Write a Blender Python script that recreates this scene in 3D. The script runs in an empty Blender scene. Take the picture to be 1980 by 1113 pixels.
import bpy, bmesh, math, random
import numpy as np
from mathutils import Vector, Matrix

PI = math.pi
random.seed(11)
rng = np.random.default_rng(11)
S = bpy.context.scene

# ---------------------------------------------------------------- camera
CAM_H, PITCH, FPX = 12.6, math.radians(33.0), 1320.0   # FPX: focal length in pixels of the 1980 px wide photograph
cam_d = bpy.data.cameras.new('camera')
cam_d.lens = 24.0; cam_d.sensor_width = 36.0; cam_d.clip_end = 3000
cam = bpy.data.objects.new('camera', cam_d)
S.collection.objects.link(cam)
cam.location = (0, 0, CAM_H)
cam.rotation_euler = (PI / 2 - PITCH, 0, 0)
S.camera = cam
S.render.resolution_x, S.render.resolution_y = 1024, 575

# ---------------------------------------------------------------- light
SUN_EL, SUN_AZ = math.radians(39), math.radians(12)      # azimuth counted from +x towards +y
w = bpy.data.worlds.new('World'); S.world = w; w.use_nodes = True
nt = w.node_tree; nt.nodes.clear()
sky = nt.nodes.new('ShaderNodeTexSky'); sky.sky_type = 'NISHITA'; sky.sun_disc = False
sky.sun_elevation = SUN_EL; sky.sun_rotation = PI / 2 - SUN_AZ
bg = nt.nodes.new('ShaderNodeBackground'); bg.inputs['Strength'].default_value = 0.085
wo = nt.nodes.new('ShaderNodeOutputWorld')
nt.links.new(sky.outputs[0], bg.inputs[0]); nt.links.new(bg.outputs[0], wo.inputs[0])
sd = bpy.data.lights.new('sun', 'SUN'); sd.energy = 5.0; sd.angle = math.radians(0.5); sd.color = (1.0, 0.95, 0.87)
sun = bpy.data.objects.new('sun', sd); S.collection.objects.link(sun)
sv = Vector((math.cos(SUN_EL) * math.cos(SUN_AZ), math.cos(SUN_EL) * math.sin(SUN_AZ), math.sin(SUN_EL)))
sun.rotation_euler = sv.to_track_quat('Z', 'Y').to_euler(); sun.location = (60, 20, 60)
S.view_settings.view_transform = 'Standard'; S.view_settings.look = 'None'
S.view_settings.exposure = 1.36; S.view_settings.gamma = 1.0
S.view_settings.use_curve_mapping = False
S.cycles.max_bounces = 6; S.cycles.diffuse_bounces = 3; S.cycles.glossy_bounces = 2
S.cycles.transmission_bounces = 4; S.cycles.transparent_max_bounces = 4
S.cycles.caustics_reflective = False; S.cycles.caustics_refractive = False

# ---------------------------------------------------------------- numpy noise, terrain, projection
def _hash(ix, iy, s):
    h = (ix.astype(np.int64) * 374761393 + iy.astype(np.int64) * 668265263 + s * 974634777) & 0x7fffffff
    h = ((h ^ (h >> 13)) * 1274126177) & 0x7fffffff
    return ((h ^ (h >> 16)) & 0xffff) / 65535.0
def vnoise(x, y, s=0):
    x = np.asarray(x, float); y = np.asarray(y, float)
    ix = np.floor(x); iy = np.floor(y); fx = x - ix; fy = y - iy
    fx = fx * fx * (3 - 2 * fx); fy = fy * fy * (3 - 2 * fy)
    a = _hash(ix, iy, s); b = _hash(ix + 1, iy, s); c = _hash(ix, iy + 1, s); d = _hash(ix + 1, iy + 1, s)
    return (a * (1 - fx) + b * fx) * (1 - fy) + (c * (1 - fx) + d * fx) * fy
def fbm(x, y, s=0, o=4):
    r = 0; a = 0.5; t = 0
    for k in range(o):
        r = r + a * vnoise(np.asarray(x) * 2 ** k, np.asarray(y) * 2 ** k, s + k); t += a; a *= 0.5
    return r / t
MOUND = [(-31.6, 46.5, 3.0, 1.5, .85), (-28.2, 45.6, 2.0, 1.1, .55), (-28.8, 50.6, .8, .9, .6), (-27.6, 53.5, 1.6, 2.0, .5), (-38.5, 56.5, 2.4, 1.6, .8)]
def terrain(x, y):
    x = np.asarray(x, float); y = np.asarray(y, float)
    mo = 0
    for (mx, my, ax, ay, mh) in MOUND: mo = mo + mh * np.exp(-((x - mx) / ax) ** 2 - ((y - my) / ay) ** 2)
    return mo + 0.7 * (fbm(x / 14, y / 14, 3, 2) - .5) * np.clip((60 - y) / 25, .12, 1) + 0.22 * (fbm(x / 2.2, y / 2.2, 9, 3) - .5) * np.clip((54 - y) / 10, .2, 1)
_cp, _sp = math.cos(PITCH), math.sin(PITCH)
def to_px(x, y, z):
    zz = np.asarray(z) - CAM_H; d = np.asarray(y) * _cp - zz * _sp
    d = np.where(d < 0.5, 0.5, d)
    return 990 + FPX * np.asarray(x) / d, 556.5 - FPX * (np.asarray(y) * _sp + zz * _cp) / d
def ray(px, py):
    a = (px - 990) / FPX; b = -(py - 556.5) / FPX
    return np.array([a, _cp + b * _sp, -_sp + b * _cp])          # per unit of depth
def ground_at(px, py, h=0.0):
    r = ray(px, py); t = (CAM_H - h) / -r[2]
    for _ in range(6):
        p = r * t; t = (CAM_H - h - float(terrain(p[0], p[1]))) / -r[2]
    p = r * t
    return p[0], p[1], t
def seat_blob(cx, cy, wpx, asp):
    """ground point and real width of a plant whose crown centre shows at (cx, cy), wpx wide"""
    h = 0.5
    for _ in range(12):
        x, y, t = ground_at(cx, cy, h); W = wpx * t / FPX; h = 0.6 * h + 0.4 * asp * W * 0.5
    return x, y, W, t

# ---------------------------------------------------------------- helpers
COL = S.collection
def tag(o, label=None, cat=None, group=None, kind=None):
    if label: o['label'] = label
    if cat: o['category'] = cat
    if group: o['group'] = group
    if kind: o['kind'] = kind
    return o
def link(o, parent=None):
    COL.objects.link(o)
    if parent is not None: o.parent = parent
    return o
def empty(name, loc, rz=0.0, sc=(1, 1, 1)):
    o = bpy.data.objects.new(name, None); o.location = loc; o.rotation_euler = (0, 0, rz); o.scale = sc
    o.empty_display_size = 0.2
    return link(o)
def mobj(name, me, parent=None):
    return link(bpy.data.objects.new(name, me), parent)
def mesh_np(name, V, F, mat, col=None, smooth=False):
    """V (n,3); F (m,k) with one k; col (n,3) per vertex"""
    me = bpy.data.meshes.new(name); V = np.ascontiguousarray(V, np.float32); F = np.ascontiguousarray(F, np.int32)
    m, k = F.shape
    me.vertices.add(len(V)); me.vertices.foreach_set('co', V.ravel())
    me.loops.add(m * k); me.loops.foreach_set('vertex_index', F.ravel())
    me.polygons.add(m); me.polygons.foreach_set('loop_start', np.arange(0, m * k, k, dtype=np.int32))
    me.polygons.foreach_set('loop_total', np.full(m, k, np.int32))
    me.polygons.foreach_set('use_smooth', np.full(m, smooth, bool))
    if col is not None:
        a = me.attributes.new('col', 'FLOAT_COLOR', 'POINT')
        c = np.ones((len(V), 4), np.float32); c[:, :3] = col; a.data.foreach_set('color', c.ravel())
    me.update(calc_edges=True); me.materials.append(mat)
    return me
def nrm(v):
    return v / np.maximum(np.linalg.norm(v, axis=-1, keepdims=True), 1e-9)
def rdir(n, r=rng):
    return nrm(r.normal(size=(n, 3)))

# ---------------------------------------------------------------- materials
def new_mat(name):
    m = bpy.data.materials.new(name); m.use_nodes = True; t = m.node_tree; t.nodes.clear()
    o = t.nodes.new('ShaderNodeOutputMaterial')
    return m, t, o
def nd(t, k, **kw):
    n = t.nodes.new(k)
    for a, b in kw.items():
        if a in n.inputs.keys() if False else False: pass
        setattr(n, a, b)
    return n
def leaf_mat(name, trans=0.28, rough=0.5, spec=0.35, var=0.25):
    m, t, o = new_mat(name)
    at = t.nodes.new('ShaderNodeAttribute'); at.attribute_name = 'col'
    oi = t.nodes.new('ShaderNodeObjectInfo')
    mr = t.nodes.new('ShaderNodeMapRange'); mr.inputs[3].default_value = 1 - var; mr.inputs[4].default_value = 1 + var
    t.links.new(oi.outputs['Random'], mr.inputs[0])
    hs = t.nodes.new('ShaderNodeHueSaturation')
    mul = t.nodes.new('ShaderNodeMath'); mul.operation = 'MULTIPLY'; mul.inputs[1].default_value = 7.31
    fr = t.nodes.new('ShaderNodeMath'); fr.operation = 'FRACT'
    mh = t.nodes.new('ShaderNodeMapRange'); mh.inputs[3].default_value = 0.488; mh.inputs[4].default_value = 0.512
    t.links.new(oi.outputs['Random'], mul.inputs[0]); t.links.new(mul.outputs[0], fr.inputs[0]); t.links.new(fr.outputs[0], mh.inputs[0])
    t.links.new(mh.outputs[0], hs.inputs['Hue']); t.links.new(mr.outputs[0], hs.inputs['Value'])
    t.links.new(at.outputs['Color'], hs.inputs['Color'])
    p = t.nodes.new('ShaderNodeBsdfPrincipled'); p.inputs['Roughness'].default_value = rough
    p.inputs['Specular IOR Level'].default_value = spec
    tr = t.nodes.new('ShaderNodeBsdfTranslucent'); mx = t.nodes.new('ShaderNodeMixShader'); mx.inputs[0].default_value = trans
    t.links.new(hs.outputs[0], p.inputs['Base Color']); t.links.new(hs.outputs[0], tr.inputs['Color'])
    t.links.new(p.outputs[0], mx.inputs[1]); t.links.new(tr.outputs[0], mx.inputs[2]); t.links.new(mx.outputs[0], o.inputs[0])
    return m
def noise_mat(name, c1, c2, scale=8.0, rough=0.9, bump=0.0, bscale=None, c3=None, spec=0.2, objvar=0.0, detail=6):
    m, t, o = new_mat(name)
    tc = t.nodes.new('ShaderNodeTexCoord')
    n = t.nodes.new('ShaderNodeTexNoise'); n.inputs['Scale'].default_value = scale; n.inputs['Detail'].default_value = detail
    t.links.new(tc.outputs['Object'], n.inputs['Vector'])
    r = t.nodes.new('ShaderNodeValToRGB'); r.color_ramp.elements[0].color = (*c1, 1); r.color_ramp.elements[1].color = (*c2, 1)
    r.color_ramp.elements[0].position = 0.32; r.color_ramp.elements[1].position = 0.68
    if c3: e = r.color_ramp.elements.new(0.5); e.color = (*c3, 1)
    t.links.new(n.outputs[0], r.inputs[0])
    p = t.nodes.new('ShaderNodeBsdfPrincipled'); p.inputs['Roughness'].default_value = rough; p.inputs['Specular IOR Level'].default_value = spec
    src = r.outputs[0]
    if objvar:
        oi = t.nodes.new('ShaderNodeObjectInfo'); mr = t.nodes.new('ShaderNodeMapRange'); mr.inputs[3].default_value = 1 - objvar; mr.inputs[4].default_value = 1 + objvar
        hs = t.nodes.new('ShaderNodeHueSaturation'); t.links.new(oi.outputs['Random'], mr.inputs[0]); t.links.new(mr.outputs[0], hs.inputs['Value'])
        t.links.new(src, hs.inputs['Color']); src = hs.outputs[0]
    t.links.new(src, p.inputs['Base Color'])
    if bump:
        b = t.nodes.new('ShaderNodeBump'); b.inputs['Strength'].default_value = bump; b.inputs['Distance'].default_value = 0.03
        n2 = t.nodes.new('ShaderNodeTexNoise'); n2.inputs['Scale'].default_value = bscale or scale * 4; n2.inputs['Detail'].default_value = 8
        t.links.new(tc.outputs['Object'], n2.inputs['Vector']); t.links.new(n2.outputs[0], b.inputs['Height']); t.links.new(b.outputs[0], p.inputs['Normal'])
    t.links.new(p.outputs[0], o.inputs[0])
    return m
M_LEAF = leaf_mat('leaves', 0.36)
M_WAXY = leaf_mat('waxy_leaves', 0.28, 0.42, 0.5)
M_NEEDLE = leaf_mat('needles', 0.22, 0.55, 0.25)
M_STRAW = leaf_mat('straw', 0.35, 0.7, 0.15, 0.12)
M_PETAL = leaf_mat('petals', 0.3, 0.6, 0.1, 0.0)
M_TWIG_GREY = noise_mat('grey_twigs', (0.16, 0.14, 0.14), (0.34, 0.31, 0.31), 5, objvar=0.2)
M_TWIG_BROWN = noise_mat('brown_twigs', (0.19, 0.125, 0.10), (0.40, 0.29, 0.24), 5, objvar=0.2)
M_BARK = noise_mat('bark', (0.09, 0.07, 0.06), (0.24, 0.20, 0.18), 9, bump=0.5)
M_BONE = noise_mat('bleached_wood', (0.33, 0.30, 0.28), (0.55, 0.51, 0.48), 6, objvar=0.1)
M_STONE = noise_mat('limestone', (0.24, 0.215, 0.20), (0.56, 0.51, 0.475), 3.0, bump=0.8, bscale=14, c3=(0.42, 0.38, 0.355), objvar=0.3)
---
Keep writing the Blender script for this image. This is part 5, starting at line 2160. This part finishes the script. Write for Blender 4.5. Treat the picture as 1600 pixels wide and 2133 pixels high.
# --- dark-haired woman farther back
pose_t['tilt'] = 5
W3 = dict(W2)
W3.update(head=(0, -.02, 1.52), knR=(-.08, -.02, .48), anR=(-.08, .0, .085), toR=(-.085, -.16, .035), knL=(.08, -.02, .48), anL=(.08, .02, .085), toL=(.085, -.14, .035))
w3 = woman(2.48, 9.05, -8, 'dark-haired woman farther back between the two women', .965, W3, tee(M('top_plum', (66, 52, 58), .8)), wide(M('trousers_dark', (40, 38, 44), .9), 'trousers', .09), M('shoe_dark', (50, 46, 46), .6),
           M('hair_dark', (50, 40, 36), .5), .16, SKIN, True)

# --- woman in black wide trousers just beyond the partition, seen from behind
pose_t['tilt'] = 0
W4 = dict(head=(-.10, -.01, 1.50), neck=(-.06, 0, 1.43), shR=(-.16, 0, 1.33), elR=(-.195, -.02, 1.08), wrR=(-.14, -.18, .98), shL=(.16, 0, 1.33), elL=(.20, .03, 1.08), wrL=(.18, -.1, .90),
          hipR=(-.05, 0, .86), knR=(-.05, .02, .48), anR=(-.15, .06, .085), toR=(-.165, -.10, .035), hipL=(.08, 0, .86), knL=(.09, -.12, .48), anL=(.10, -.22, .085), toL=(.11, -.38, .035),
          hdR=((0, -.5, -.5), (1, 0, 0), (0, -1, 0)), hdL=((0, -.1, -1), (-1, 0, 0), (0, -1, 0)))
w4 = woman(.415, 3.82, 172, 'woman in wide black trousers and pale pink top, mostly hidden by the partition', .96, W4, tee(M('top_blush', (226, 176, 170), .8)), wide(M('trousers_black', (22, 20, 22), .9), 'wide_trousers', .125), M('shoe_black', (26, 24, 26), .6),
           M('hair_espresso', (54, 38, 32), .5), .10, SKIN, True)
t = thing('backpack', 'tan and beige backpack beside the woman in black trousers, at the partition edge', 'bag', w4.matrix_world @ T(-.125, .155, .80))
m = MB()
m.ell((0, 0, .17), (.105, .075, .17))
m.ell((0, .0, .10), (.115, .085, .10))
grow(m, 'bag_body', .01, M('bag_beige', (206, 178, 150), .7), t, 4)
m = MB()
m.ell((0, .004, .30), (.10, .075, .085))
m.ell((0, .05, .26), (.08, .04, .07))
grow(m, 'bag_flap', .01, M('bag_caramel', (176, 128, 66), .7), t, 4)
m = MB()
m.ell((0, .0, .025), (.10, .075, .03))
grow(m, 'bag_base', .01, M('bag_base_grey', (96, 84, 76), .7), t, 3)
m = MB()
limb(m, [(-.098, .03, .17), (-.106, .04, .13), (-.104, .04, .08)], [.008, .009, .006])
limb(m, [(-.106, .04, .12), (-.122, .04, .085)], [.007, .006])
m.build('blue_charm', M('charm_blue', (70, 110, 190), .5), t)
* * *
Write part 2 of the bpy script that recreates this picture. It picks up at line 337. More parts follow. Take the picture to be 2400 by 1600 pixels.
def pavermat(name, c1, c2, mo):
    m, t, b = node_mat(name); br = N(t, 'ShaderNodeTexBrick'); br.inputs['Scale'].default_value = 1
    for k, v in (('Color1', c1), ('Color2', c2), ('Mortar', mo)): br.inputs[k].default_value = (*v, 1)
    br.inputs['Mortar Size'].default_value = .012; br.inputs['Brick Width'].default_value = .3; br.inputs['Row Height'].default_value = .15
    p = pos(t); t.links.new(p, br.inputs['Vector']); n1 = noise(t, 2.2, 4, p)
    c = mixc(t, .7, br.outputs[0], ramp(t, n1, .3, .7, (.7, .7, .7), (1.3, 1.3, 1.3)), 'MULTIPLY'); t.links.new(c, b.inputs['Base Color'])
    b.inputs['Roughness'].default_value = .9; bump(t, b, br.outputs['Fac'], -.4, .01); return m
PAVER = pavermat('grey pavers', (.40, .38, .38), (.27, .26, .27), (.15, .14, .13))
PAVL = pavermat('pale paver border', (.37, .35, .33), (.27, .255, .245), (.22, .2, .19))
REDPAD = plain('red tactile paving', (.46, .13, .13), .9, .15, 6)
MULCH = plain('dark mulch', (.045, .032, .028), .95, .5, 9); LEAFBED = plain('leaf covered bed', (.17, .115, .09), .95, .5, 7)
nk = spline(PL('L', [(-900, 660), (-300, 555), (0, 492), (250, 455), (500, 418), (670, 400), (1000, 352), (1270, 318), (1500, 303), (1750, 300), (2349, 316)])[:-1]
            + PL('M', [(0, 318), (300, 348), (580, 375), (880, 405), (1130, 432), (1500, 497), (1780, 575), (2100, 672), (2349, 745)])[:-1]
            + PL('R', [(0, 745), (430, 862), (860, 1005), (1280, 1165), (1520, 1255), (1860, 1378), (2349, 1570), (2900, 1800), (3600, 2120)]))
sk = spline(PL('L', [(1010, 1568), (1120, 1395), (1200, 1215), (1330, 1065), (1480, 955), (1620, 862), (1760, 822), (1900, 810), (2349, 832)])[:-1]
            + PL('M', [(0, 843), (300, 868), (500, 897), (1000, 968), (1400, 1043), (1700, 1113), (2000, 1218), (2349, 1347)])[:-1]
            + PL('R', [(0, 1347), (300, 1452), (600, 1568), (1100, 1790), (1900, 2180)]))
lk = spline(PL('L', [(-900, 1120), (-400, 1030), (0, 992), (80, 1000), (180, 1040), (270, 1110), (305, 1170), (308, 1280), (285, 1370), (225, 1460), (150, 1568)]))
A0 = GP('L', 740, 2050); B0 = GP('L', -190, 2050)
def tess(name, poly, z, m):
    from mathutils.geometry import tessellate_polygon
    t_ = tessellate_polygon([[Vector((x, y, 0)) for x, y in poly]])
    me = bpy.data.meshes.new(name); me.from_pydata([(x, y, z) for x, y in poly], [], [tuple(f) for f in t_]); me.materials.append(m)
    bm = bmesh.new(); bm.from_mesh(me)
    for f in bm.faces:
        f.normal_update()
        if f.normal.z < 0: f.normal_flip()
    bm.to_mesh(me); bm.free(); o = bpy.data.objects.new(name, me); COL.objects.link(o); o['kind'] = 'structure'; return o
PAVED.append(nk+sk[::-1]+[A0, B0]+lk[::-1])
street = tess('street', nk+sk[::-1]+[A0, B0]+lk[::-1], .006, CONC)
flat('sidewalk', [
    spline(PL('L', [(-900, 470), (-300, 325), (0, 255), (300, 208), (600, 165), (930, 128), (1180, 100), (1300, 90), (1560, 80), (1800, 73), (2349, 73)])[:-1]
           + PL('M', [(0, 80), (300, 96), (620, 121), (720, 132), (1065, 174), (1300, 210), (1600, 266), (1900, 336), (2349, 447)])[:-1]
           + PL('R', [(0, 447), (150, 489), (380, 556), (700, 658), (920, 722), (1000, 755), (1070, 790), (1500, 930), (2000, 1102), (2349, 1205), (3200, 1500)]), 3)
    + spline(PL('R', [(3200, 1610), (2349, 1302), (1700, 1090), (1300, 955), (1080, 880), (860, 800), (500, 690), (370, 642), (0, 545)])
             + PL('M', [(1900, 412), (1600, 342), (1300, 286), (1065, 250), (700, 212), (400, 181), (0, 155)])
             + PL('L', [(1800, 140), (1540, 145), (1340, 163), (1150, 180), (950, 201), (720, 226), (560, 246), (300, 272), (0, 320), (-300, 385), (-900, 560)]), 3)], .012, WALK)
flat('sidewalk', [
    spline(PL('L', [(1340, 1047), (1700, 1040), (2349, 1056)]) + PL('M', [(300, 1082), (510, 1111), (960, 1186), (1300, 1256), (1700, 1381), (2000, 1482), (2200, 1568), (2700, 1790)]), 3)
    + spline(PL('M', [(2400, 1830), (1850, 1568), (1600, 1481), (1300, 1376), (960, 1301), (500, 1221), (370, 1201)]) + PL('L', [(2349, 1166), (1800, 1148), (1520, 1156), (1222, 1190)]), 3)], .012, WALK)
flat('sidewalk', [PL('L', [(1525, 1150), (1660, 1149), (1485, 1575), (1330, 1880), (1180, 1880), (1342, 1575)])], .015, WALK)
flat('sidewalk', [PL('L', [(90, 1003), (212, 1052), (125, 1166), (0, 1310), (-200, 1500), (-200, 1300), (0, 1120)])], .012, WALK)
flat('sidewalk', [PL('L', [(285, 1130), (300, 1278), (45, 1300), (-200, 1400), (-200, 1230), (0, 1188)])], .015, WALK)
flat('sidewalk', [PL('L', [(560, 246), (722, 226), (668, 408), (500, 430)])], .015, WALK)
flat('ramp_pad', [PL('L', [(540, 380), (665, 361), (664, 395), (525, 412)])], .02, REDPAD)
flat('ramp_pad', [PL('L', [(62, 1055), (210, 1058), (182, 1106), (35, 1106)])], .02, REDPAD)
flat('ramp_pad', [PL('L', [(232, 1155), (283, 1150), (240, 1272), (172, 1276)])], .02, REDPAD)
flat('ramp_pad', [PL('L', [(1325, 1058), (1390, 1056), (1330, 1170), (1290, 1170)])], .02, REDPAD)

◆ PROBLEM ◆
Transcribe, word for word, every line from the line with "Write a Blender" to the line with "S.render.resolution_x, S.render.resolution_y = 1024, 575", inclusive, and output nothing else.

◆ ANSWER TO THIS TASK ◆
Write a Blender Python script that recreates this scene in 3D. The script runs in an empty Blender scene. Take the picture to be 1980 by 1113 pixels.
import bpy, bmesh, math, random
import numpy as np
from mathutils import Vector, Matrix

PI = math.pi
random.seed(11)
rng = np.random.default_rng(11)
S = bpy.context.scene

# ---------------------------------------------------------------- camera
CAM_H, PITCH, FPX = 12.6, math.radians(33.0), 1320.0   # FPX: focal length in pixels of the 1980 px wide photograph
cam_d = bpy.data.cameras.new('camera')
cam_d.lens = 24.0; cam_d.sensor_width = 36.0; cam_d.clip_end = 3000
cam = bpy.data.objects.new('camera', cam_d)
S.collection.objects.link(cam)
cam.location = (0, 0, CAM_H)
cam.rotation_euler = (PI / 2 - PITCH, 0, 0)
S.camera = cam
S.render.resolution_x, S.render.resolution_y = 1024, 575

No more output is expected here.